Contributors Fundamental Analysis Weekly Focus: Central Banks are Back on Stage

Weekly Focus: Central Banks are Back on Stage

Risk sentiment generally stayed on a strong footing this week as investors heaved a sigh of relief after the US-China phase one trade deal was finally signed . While the bulk of the deal was already known, we learned that US exports to China are set to rise by around USD200bn over 2020 and 2021 with some 20% coming from agricultural goods, 40% from manufacturing and the remainder from energy and services. USD/CNY declined to the lowest level since July and the equity market rally shows no signs of abating yet, also benefitting from an encouraging start to the Q4 reporting season in the US . While movements in the G10 FX space were limited (see FX Forecast Update , 16 January), European core yields experienced some mild downward pressure despite another big supply wave coming to the market last week. We still see room for slightly higher yields in 2020 (see Yield Outlook , 15 January).

Central banks will (re)take centre stage this week . The PBoC is leading the pack with the announcement of its new policy rate (Loan Prime Rate) on Monday, which is widely expected to remain unchanged. China is increasingly scaling down on further easing, preferring instead to make use of other discretionary measures to improve the financing of the private sector. The Bank of Japan is next in line on Tuesday. We expect no changes in rates or the magnitude of the QQE with yield curve control, but we are likely to see an upward revision of the growth forecast in the wake of the government’s big spending package. Last but not least, at the ECB meeting on Thursday all eyes will be on the official launch of the monetary strategy review (which we think will be one of the 10 key topics driving markets this year , 13 January).

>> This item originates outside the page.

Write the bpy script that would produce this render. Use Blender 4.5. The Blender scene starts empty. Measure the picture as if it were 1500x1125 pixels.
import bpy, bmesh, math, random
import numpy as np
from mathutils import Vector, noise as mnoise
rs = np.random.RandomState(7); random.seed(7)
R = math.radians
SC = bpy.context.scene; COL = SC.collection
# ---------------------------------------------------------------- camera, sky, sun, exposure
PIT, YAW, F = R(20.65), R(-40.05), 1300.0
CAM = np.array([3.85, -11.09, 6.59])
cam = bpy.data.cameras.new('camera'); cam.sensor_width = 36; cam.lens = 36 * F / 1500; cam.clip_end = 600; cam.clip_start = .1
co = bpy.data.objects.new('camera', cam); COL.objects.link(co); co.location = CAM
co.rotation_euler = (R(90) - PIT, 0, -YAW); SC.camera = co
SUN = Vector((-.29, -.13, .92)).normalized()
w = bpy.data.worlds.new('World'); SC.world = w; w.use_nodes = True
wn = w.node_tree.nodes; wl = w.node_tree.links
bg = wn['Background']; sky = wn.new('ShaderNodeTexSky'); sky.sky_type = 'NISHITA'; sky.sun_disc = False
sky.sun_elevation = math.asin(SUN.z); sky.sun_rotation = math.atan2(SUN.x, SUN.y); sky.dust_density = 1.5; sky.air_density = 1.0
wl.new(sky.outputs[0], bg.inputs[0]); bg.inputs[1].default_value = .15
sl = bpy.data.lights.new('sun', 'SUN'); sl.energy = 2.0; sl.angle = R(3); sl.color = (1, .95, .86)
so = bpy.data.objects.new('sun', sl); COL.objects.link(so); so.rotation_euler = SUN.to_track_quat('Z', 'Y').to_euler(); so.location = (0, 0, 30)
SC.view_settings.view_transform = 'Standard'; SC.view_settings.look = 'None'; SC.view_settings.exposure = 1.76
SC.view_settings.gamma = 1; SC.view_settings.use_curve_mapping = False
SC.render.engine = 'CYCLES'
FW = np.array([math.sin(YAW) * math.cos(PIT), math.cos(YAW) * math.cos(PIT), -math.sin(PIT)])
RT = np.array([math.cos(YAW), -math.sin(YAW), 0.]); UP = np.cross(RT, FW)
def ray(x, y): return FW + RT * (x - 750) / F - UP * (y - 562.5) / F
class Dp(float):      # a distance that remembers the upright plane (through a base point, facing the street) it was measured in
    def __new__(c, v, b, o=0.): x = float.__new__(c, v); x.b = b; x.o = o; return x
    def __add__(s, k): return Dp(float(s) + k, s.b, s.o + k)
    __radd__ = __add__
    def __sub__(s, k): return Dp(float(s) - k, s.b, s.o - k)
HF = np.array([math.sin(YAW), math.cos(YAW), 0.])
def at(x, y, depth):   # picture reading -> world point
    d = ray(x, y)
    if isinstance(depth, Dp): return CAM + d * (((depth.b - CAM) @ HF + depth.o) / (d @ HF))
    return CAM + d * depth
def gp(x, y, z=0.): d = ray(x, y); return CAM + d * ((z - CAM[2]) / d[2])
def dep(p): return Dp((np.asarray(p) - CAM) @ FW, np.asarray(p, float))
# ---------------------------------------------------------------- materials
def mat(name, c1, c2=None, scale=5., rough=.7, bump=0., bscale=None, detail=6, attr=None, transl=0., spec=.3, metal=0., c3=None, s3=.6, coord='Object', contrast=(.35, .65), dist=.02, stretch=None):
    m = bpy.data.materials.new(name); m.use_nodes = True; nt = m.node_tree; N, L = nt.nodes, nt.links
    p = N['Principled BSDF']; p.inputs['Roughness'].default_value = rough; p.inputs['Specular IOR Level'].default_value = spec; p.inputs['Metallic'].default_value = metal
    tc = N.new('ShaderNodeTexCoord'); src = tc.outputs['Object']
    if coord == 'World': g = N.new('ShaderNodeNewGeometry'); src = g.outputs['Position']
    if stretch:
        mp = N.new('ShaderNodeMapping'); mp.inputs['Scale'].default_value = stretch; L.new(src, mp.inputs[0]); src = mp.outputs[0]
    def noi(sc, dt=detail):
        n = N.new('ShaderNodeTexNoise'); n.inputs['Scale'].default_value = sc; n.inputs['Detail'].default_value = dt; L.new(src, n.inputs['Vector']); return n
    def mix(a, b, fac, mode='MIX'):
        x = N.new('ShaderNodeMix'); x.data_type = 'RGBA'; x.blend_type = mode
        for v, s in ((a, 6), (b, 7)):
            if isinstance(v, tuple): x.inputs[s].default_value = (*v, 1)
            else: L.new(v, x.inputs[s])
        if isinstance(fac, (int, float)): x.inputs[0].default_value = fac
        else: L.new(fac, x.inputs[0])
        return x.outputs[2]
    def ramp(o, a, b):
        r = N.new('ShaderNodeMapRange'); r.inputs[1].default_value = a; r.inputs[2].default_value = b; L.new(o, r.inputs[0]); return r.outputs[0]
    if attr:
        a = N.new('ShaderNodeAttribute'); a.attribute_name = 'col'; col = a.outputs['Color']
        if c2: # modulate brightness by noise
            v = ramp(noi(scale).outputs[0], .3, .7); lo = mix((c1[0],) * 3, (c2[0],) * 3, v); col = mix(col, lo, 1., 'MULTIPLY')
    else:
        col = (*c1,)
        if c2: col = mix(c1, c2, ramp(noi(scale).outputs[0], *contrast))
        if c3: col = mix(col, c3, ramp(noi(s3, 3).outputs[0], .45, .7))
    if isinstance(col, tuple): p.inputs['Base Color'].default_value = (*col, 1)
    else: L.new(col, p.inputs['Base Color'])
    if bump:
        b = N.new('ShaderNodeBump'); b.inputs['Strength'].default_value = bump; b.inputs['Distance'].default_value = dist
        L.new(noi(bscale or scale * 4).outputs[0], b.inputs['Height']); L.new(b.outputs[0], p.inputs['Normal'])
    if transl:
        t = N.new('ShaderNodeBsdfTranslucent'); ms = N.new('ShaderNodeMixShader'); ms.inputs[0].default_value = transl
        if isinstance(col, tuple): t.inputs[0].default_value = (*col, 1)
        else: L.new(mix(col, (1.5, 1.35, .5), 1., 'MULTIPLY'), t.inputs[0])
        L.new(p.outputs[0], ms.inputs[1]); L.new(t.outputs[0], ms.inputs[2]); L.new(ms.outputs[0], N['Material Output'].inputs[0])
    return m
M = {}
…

While the clouds on the euro area growth horizon have cleared somewhat and core inflation has shown some robustness as of late, we still think it will be too early for ECB to strike a more upbeat tone on its growth risk assessment at the meeting (see ECB Preview – Time to reveal the scope , 17 January).

January PMIs released on Friday will round off the week and give us some important clues how the global economy (and especially the manufacturing sector) has started 2020. Following a VAT hike in October, Japanese PMIs have nosedived and it might be too early for a rebound in light of still weak foreign demand. In the euro area we have seen rays of light in leading indicators lately and we are looking for a further small uptick in the manufacturing PMI this month to 47.1, adding to evidence that the worst of the industrial slump is behind us and export order books are recovering. In the US, a strong Philly Fed index in January gives hope for a similar uptick in PMI.

The January PMI signal will be closely watched particularly in the UK , where another weak reading of the monthly GDP print last week (indicating annual growth of a mere 0.5% – the lowest since the European debt crisis) fuelled market expectations of a Bank of England rate cut in the coming months. Markets are currently pricing a 75% probability of a cut at the 30 January meeting . Another lacklustre PMI print (we are looking for 50.7 for services and 48.5 for manufacturing) signalling growth close to zero, might be enough to tip the scale in favour of a January cut and trigger more GBP weakness ahead (see FX Strategy , 6 January).